Er besteht aus einem etwa 82 Zentimeter hohen einfachen Sandsteinblock, der oben eine Stufe aufweist. Für die Sargträger, die früher die Toten von Lohe, Almoshof oder Schnepfenreuth zum Poppenreuther Friedhof schafften, diente der Blaue Stein als Totenraststein. Die Kötzenträgerinnen wiederum benutzten ihn als Abstellplatz für ihre Rückentragelasten. Der Stein war gerade so hoch, dass man in den Tragriemen ausruhen konnte, ohne die Rückenlast abnehmen zu müssen. Gelegentlich soll es freilich vorgekommen sein, dass die Kötzn aus Unachtsamkeit umkippte und die Tragriemen sich so unglücklich um den Hals der Trägerin legten, dass diese erdrosselt wurde. Im Volk glaubte man daher, der Stein würde geradezu den Tod anziehen, nachdem hier schon so viele Särge abgestellt worden waren.

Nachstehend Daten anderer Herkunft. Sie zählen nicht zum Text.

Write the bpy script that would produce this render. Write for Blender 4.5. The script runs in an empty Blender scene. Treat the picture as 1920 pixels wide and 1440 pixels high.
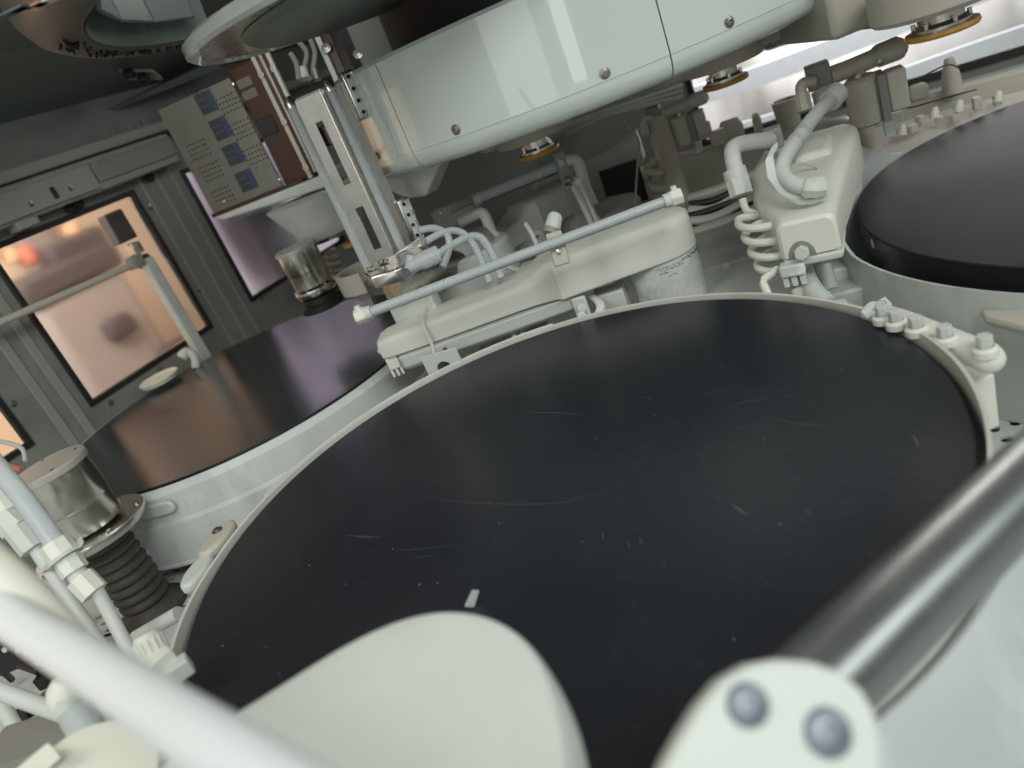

Im 19. Jahrhundert erhielt der Stein eine weiß-blaue Bemalung, auf die sein heutiger Name Blauer Stein zurückgeht. Er diente damals als Wegweiser zu den fünf benachbarten Dörfern Thon, Schniegling, Höfles, Poppenreuth und Schnepfenreuth. 1956 wurde der Stein, wie hier abgebildet, vom Verein Deutsche Steinkreuzforschung restauriert. Reste der Bemalung waren noch um 1990 vorhanden. Die Informationstafel soll dazu beitragen, dass eines der ältesten Flurdenkmäler des Knoblauchslandes die ihm gebührend beachtet wird.

Es wäre für den Verfasser dieses Beitrages eine große Freude, wenn der eine oder andere Leser der NZ sich selbst einmal auf den Weg machen würde, um die vier beschriebenen Flurdenkmäler vor Ort auf sich wirken zu lassen.